Und auch wenn wir es in Österreich oft nicht schaffen, uns bundeslandübergreifend auf die lichte Höhe eines Türdurchgangs zu einigen,  hat man es international geschafft, sich auf ein Messverfahren für den CO₂-Fußabdruck zu einigen? Ofner: „Der Europäische Green Deal wäre ohne Standards völlig unmöglich. Eben weil hier Normen und Standards ausformuliert und vergleichbar gemacht wurden, wurde der Deal möglich.“

Standards müssen auch neu gedacht werden

Ofner kennt die diesbezüglichen Vorbehalte der Kommunalpolitik, vor allem im Bereich der Haftungsfragen. „Daher versuchen wir auch strukturell, Standards neu zu denken. Wir wollen verschiedene Klassen anbieten. Etwa in der Art: Mindeststandards, die sich mit dem politischen Willen decken, als Basis-Standard beispielsweise für den Schallschutz oder für die Beleuchtung oder die Belüftung in einer Schule.
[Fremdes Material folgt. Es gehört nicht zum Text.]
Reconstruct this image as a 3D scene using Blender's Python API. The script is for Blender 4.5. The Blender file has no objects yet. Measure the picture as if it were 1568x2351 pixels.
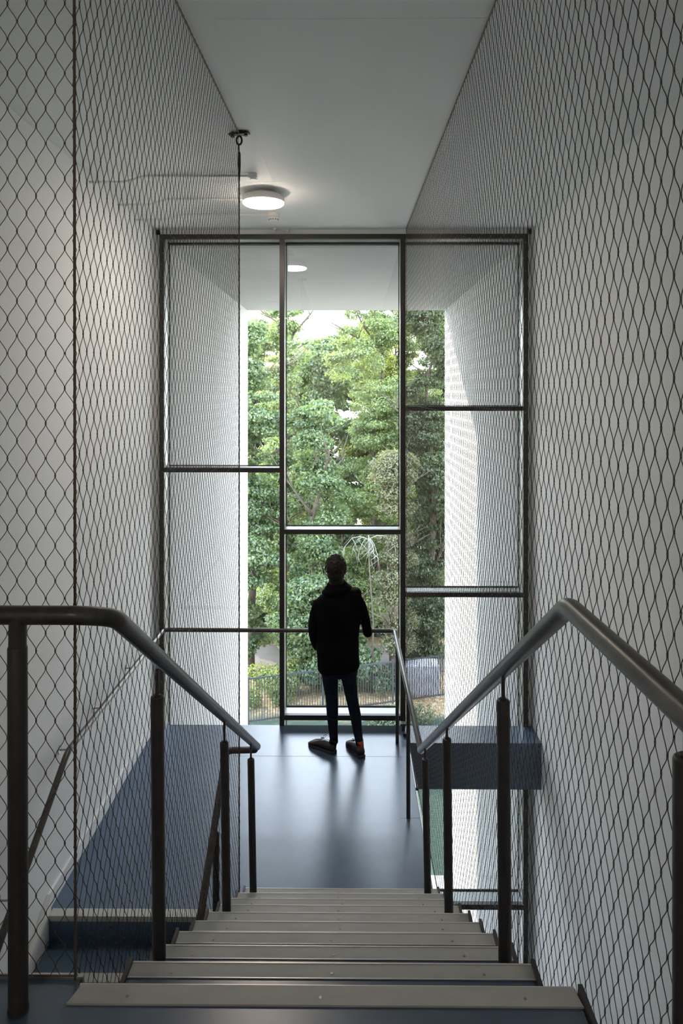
import bpy, math, random
import numpy as np
from mathutils import Vector, Matrix
random.seed(7)
rng = np.random.default_rng(7)
scene = bpy.context.scene
COL = scene.collection

# ------------------------------------------------------------------ camera, world, sun, exposure
F, CX, CY, PSI, ZC = 1616.0, 804.0, 900.0, 0.008, 3.225      # focal length and vanishing point in photo pixels
cam_d = bpy.data.cameras.new('camera')
cam = bpy.data.objects.new('camera', cam_d)
COL.objects.link(cam)
cam.location = (0, 0, ZC)
cam.rotation_euler = (math.pi / 2, 0, PSI)
cam_d.sensor_fit = 'VERTICAL'
cam_d.sensor_height = 36
cam_d.lens = 36 * F / 2351
PX = CX - F * math.tan(PSI)
cam_d.shift_x = (784 - PX) / 2351
cam_d.shift_y = -(1175.5 - CY) / 2351
cam_d.clip_end = 400
cam_d.clip_start = 0.05
scene.camera = cam

world = bpy.data.worlds.new('world')
scene.world = world
world.use_nodes = True
wn = world.node_tree
wn.nodes.clear()
wo = wn.nodes.new('ShaderNodeOutputWorld')
wb = wn.nodes.new('ShaderNodeBackground')
wt = wn.nodes.new('ShaderNodeTexCoord')
ws = wn.nodes.new('ShaderNodeSeparateXYZ')
wr = wn.nodes.new('ShaderNodeValToRGB')
wr.color_ramp.elements[0].position = 0.0
wr.color_ramp.elements[0].color = (0.93, 0.97, 1.0, 1)
wr.color_ramp.elements[1].position = 0.8
wr.color_ramp.elements[1].color = (0.62, 0.76, 1.0, 1)
wn.links.new(wt.outputs['Generated'], ws.inputs[0])
wn.links.new(ws.outputs['Z'], wr.inputs[0])
wn.links.new(wr.outputs[0], wb.inputs[0])
wb.inputs[1].default_value = 2.4
wn.links.new(wb.outputs[0], wo.inputs[0])

sun_d = bpy.data.lights.new('sun', 'SUN')
sun_d.energy = 1.9
sun_d.color = (1.0, 0.93, 0.80)
sun_d.angle = math.radians(0.6)
sun = bpy.data.objects.new('sun', sun_d)
COL.objects.link(sun)
sun.rotation_euler = Vector((3.52, -3.2, -2.08)).to_track_quat('-Z', 'Y').to_euler()
sun.location = (-12, 22, 12)

vs = scene.view_settings
scene.display_settings.display_device = 'sRGB'
vs.view_transform = 'Standard'
vs.look = 'None'
vs.gamma = 1.0
vs.use_curve_mapping = False
vs.exposure = 2.78
scene.cycles.max_bounces = 14
scene.cycles.diffuse_bounces = 8
scene.cycles.glossy_bounces = 5
scene.cycles.transmission_bounces = 4
scene.cycles.transparent_max_bounces = 16
scene.cycles.use_denoising = True
scene.cycles.sample_clamp_indirect = 8.0
scene.cycles.caustics_reflective = False
scene.cycles.caustics_refractive = False


# ------------------------------------------------------------------ placement helpers
def at(u, v, Y):
    """World point on the plane y=Y seen at photo pixel (u, v)."""
    dx, dy, dz = (u - PX) / F, 1.0, -(v - CY) / F
    c, s = math.cos(PSI), math.sin(PSI)
    wx, wy = dx * c - dy * s, dx * s + dy * c
    t = Y / wy
    return Vector((wx * t, Y, ZC + dz * t))


# ------------------------------------------------------------------ materials
def mat(name, color, rough=0.6, metal=0.0, spec=0.5, noise=None, bump=None, coat=0.0, stretch=(1, 1, 1)):
    m = bpy.data.materials.new(name)
    m.use_nodes = True
    nt = m.node_tree
    b = nt.nodes['Principled BSDF']
    b.inputs['Base Color'].default_value = (*color, 1)
    b.inputs['Roughness'].default_value = rough
    b.inputs['Metallic'].default_value = metal
    b.inputs['Specular IOR Level'].default_value = spec
    b.inputs['Coat Weight'].default_value = coat
    if noise or bump:
        tc = nt.nodes.new('ShaderNodeTexCoord')
        mp = nt.nodes.new('ShaderNodeMapping')
        mp.inputs['Scale'].default_value = stretch
        nt.links.new(tc.outputs['Object'], mp.inputs[0])
    if noise:
        col2, scale, lo, hi = noise
        n = nt.nodes.new('ShaderNodeTexNoise')
        n.inputs['Scale'].default_value = scale
        n.inputs['Detail'].default_value = 6
        n.inputs['Roughness'].default_value = 0.6
        nt.links.new(mp.outputs[0], n.inputs['Vector'])
        r = nt.nodes.new('ShaderNodeValToRGB')
        r.color_ramp.elements[0].position = lo
        r.color_ramp.elements[0].color = (*color, 1)
        r.color_ramp.elements[1].position = hi
        r.color_ramp.elements[1].color = (*col2, 1)
        nt.links.new(n.outputs['Fac'], r.inputs[0])
        nt.links.new(r.outputs[0], b.inputs['Base Color'])
    if bump:
        scale, strength, dist = bump
        n = nt.nodes.new('ShaderNodeTexNoise')
        n.inputs['Scale'].default_value = scale
        n.inputs['Detail'].default_value = 4
        nt.links.new(mp.outputs[0], n.inputs['Vector'])
        bp = nt.nodes.new('ShaderNodeBump')
        bp.inputs['Strength'].default_value = strength
        bp.inputs['Distance'].default_value = dist
        nt.links.new(n.outputs['Fac'], bp.inputs['Height'])
        nt.links.new(bp.outputs[0], b.inputs['Normal'])
    return m


M = {}
M['wall'] = mat('white_wall_paint', (0.84, 0.845, 0.835), 0.75, spec=0.3, noise=((0.82, 0.825, 0.815), 0.8, 0.35, 0.7), bump=(60, 0.12, 0.002))
M['ceiling'] = mat('ceiling_paint', (0.84, 0.85, 0.84), 0.6, spec=0.35, noise=((0.82, 0.83, 0.82), 1.2, 0.35, 0.7), bump=(14, 0.12, 0.004))
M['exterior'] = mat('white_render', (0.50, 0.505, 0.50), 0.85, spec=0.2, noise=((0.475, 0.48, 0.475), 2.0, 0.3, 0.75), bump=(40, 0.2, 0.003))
M['lino'] = mat('blue_linoleum', (0.062, 0.102, 0.168), 0.29, spec=0.8, noise=((0.078, 0.122, 0.192), 7.0, 0.35, 0.7), bump=(55, 0.10, 0.002))
M['slab_edge'] = mat('dark_blue_slab_edge', (0.115, 0.150, 0.210), 0.5, spec=0.5, noise=((0.13, 0.165, 0.225), 3.0, 0.3, 0.7))
M['nosing'] = mat('grey_beige_nosing', (0.52, 0.508, 0.485), 0.55, spec=0.4, noise=((0.45, 0.44, 0.42), 9.0, 0.35, 0.75), bump=(180, 0.08, 0.001), stretch=(1, 3, 1))
M['lip'] = mat('aluminium_nosing_lip', (0.72, 0.70, 0.67), 0.32, metal=0.25, spec=0.6)
M['screw'] = mat('nosing_screw', (0.30, 0.29, 0.27), 0.35, metal=0.7)
M['frame'] = mat('bronze_anodised_frame', (0.050, 0.046, 0.044), 0.42, metal=0.3, spec=0.5)
M['reveal'] = mat('grey_glazing_profile', (0.34, 0.36, 0.35), 0.38, metal=0.4)
M['gasket'] = mat('black_gasket', (0.01, 0.01, 0.01), 0.7)
M['post'] = mat('dark_brown_powder_coat', (0.034, 0.030, 0.028), 0.42, spec=0.5, noise=((0.045, 0.038, 0.034), 25, 0.4, 0.7))
M['rail'] = mat('worn_brown_steel_tube', (0.075, 0.066, 0.060), 0.34, metal=0.5, spec=0.55, noise=((0.15, 0.138, 0.128), 12, 0.5, 0.8), stretch=(1, 0.3, 1))
M['steel'] = mat('brushed_steel', (0.42, 0.42, 0.41), 0.32, metal=0.9)
M['wire'] = mat('steel_wire', (0.085, 0.070, 0.060), 0.42, metal=0.6)
M['rope'] = mat('twisted_steel_rope', (0.16, 0.115, 0.09), 0.45, metal=0.6)
M['ferrule'] = mat('steel_ferrule', (0.19, 0.155, 0.13), 0.32, metal=0.85)
M['conduit'] = mat('grey_white_conduit', (0.80, 0.80, 0.78), 0.5)
M['lamp_body'] = mat('white_lamp_housing', (0.75, 0.72, 0.68), 0.45)
M['hinge'] = mat('dark_hardware', (0.05, 0.045, 0.04), 0.4, metal=0.6)
M['concrete'] = mat('grey_concrete', (0.30, 0.30, 0.33), 0.9, noise=((0.36, 0.36, 0.39), 5, 0.3, 0.7))
M['paving'] = mat('light_paving', (0.42, 0.41, 0.40), 0.85, noise=((0.34, 0.33, 0.32), 4, 0.3, 0.7))
M['path'] = mat('sandy_path', (0.15, 0.125, 0.10), 0.95, noise=((0.11, 0.09, 0.07), 3, 0.3, 0.7))
M['fence'] = mat('grey_green_fence_paint', (0.035, 0.042, 0.046), 0.5, metal=0.2)
M['bark'] = mat('brown_bark', (0.10, 0.078, 0.058), 0.9, noise=((0.05, 0.04, 0.03), 10, 0.3, 0.7), bump=(20, 0.6, 0.02))
M['pale_bark'] = mat('pale_grey_bark', (0.27, 0.26, 0.25), 0.85, noise=((0.18, 0.17, 0.16), 18, 0.4, 0.7))
M['skin'] = mat('skin', (0.42, 0.25, 0.18), 0.5, noise=((0.38, 0.21, 0.15), 12, 0.3, 0.7))
M['hair'] = mat('dark_brown_hair', (0.010, 0.0065, 0.005), 0.5, spec=0.3, noise=((0.022, 0.014, 0.010), 60, 0.4, 0.6))
M['jacket'] = mat('black_wool_jacket', (0.0028, 0.0028, 0.0033), 0.9, spec=0.12, bump=(300, 0.3, 0.002))
M['jeans'] = mat('dark_indigo_denim', (0.007, 0.011, 0.020), 0.85, spec=0.15, noise=((0.012, 0.019, 0.032), 14, 0.4, 0.7), bump=(260, 0.3, 0.001))
M['shoe'] = mat('dark_leather', (0.022, 0.018, 0.017), 0.30, spec=0.6)
M['sole'] = mat('dark_rubber_sole', (0.045, 0.030, 0.028), 0.6)
M['sock'] = mat('rust_orange_sock', (0.38, 0.075, 0.035), 0.9, bump=(300, 0.4, 0.001))
M['lace'] = mat('black_lace', (0.015, 0.015, 0.015), 0.7)
M['white_eye'] = mat('eye_white', (0.7, 0.68, 0.65), 0.3)

# ground: grass with leaf litter and a pale path by position
def ground_mat():
    m = bpy.data.materials.new('grass_and_fallen_leaves')
    m.use_nodes = True
    nt = m.node_tree
    b = nt.nodes['Principled BSDF']
    b.inputs['Roughness'].default_value = 0.95
    tc = nt.nodes.new('ShaderNodeTexCoord')
    n1 = nt.nodes.new('ShaderNodeTexNoise'); n1.inputs['Scale'].default_value = 14; n1.inputs['Detail'].default_value = 8
    nt.links.new(tc.outputs['Object'], n1.inputs['Vector'])
    gr = nt.nodes.new('ShaderNodeValToRGB')
    gr.color_ramp.elements[0].color = (0.010, 0.024, 0.014, 1); gr.color_ramp.elements[0].position = 0.35
    gr.color_ramp.elements[1].color = (0.022, 0.044, 0.022, 1); gr.color_ramp.elements[1].position = 0.7
    nt.links.new(n1.outputs['Fac'], gr.inputs[0])
    v = nt.nodes.new('ShaderNodeTexVoronoi'); v.inputs['Scale'].default_value = 16
    nt.links.new(tc.outputs['Object'], v.inputs['Vector'])
    lr = nt.nodes.new('ShaderNodeValToRGB')
    lr.color_ramp.elements[0].color = (0.30, 0.17, 0.08, 1)
    lr.color_ramp.elements[1].color = (0.50, 0.36, 0.20, 1)
    e = lr.color_ramp.elements.new(0.5); e.color = (0.13, 0.10, 0.05, 1)
    nt.links.new(v.outputs['Color'], lr.inputs[0])
    sx = nt.nodes.new('ShaderNodeSeparateXYZ')
    nt.links.new(tc.outputs['Object'], sx.inputs[0])
    n2 = nt.nodes.new('ShaderNodeTexNoise'); n2.inputs['Scale'].default_value = 1.2
    nt.links.new(tc.outputs['Object'], n2.inputs['Vector'])
    ad = nt.nodes.new('ShaderNodeMath'); ad.operation = 'ADD'
    nt.links.new(sx.outputs['Y'], ad.inputs[0]); nt.links.new(n2.outputs['Fac'], ad.inputs[1])
    mr = nt.nodes.new('ShaderNodeMapRange')
    mr.inputs['From Min'].default_value = 19.0; mr.inputs['From Max'].default_value = 19.6
    nt.links.new(ad.outputs[0], mr.inputs['Value'])
    mx = nt.nodes.new('ShaderNodeMix'); mx.data_type = 'RGBA'
    nt.links.new(mr.outputs[0], mx.inputs['Factor'])
    nt.links.new(gr.outputs[0], mx.inputs['A']); nt.links.new(lr.outputs[0], mx.inputs['B'])
    nt.links.new(mx.outputs['Result'], b.inputs['Base Color'])
    return m
M['ground'] = ground_mat()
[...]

Dieser Mindeststandard muss eingehalten werden, aber es ist auch mehr möglich, etwa einen ‚Schallschutz Klasse 1‘ oder ‚Klasse 3‘ anzubieten. Wem für den Bau einer Schule der Basis-Standard zu wenig ist, kann in der Ausschreibung und Ausführung eine höhere Klasse anwenden.“

Als gute Nachricht für Gemeinden weist Ofner abschließend auf das Regierungsübereinkommen hin: Dort findet sich der Hinweis, dass die richterliche und staatsanwaltliche Regelausbildung um Umwelt- und Technikklauseln ergänzt werden soll – also ein pauschalisierter Verweis auf Standards künftig vermieden werden soll. „Der Norm ihre Freiwilligkeit wieder zurückgeben“, wie es Ofner nennt.